Read the lines that follow and pick out every one containing the word "scene".

» **Data segment**:
^^^^^^^^^^^^^^^^

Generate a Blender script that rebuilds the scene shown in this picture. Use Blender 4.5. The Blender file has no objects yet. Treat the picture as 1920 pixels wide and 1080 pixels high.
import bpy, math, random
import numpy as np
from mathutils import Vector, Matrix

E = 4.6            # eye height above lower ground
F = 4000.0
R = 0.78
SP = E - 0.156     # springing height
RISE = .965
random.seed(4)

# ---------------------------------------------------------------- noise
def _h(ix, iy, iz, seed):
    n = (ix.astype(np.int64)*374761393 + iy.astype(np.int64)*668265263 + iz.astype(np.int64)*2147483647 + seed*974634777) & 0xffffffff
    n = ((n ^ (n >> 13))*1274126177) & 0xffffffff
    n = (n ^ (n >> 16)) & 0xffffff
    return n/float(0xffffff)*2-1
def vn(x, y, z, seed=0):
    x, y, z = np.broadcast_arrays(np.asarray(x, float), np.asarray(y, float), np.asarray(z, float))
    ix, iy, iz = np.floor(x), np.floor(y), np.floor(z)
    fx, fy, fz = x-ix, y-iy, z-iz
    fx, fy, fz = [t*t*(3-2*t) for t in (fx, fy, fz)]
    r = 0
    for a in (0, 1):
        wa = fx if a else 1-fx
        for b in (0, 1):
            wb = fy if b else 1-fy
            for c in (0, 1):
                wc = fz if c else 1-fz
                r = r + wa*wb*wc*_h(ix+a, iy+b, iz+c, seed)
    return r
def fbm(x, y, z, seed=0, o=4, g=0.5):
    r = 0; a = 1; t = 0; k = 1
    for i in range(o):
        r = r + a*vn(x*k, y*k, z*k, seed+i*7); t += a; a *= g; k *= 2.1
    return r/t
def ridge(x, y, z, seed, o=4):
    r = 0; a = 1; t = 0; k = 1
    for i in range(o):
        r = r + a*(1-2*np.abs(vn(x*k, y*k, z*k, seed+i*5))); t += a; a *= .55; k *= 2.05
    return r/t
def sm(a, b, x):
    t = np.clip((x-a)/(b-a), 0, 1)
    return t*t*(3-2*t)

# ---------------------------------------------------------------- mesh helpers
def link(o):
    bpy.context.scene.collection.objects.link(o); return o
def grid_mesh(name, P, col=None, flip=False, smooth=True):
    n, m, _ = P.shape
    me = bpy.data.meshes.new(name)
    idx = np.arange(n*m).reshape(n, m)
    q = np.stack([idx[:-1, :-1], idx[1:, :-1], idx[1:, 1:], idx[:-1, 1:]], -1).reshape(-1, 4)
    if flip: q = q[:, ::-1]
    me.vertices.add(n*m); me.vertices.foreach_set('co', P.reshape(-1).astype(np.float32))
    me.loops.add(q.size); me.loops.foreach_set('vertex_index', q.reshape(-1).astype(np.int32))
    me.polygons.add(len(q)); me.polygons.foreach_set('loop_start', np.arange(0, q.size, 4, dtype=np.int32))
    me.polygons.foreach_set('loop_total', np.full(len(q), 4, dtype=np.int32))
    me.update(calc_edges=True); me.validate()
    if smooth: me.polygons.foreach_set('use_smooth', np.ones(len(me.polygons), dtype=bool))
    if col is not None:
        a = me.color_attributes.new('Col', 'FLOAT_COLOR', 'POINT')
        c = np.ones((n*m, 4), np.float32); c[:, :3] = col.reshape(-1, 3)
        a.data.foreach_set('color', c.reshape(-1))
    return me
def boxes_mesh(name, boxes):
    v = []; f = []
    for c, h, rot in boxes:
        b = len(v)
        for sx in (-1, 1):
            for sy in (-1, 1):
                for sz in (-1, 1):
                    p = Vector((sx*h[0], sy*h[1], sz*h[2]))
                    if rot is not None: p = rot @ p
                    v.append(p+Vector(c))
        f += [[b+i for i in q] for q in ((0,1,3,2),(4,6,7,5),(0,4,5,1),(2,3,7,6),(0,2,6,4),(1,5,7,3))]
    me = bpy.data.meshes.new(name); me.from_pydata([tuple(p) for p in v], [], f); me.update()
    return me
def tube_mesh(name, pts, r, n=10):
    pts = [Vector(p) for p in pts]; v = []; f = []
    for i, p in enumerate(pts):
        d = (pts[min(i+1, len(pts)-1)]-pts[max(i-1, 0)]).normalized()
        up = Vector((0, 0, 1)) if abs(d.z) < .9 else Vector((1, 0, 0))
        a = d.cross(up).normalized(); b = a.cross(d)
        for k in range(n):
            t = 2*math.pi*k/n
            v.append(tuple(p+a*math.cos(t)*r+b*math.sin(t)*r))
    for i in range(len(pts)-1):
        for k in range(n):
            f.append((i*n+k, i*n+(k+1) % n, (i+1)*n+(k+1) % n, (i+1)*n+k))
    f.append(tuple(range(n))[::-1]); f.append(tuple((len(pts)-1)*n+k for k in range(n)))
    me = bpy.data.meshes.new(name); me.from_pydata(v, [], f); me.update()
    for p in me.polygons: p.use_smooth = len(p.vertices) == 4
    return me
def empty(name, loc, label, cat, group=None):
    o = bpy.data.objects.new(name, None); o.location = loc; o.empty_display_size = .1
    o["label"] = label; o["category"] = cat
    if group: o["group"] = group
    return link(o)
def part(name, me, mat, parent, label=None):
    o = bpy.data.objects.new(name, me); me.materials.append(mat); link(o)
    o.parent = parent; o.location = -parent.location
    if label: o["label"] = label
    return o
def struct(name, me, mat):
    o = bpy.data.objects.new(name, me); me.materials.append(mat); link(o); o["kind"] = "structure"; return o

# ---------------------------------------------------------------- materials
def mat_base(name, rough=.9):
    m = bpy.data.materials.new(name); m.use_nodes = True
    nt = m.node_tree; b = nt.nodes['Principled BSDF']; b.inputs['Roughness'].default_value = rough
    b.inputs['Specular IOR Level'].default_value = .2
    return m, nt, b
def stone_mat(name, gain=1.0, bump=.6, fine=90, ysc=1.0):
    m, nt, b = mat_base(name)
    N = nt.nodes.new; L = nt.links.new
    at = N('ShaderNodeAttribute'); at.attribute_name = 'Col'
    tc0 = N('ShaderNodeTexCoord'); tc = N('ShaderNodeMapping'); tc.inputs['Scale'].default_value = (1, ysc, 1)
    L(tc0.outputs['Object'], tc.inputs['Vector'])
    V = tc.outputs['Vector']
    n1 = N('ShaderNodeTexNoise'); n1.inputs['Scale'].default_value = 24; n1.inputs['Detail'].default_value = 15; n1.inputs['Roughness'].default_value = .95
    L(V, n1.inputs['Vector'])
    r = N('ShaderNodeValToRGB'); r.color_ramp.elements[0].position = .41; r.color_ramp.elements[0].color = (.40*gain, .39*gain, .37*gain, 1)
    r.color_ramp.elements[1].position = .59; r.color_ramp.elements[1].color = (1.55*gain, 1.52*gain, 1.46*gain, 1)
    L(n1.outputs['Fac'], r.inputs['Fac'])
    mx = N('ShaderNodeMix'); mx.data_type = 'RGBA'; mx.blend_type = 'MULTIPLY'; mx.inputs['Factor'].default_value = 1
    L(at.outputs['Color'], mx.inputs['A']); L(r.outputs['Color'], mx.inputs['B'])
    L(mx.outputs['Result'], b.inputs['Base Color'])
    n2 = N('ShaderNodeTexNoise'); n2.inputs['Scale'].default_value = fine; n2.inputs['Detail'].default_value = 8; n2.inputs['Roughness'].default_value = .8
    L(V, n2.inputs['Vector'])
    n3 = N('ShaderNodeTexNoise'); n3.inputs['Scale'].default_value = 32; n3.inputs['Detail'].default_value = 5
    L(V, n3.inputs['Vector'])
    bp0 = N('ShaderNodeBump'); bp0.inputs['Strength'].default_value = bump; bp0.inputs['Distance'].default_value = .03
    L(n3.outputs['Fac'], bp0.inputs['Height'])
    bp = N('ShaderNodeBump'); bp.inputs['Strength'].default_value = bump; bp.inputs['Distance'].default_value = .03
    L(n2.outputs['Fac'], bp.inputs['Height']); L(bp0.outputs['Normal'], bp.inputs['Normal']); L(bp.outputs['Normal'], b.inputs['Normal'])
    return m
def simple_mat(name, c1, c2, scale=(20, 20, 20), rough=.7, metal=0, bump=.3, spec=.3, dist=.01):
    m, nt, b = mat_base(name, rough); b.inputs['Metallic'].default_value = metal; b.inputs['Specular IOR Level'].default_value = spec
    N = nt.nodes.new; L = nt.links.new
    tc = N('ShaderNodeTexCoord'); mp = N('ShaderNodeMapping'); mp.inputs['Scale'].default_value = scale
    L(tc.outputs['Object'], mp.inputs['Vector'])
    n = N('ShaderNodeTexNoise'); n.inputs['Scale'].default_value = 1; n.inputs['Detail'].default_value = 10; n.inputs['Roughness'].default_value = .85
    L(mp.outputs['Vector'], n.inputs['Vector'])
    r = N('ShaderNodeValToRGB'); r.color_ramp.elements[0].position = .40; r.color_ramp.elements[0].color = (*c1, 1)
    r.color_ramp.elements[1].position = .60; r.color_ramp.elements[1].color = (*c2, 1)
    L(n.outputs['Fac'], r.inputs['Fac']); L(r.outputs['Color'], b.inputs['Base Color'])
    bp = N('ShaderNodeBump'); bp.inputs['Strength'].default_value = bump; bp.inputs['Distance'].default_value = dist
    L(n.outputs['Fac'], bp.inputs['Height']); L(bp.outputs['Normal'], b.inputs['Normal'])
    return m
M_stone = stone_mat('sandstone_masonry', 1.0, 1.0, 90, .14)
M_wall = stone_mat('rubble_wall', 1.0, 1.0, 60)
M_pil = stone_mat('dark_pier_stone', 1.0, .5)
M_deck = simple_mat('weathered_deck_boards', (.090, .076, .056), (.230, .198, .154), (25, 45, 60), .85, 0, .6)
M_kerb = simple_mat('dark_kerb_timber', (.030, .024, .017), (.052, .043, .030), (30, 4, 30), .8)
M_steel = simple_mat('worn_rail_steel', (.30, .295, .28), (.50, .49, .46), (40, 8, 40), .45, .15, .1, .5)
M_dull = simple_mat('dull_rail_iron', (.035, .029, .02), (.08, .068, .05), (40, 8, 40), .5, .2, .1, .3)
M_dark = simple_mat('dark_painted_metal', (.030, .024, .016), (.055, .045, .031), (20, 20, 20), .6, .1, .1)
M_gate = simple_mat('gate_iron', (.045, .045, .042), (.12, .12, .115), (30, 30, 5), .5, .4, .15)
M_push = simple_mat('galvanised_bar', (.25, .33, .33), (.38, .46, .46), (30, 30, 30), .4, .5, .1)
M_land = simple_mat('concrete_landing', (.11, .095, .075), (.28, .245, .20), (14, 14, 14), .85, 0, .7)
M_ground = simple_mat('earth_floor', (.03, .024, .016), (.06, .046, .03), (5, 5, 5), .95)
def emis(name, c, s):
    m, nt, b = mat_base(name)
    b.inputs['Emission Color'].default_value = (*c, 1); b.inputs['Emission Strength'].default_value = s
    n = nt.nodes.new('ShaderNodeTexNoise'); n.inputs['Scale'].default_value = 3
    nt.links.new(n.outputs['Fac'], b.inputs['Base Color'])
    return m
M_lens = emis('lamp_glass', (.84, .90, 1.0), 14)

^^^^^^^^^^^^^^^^

» **Result**:
Generate a Blender script that rebuilds the scene shown in this picture. Use Blender 4.5. The Blender file has no objects yet. Treat the picture as 1920 pixels wide and 1080 pixels high.
    bpy.context.scene.collection.objects.link(o); return o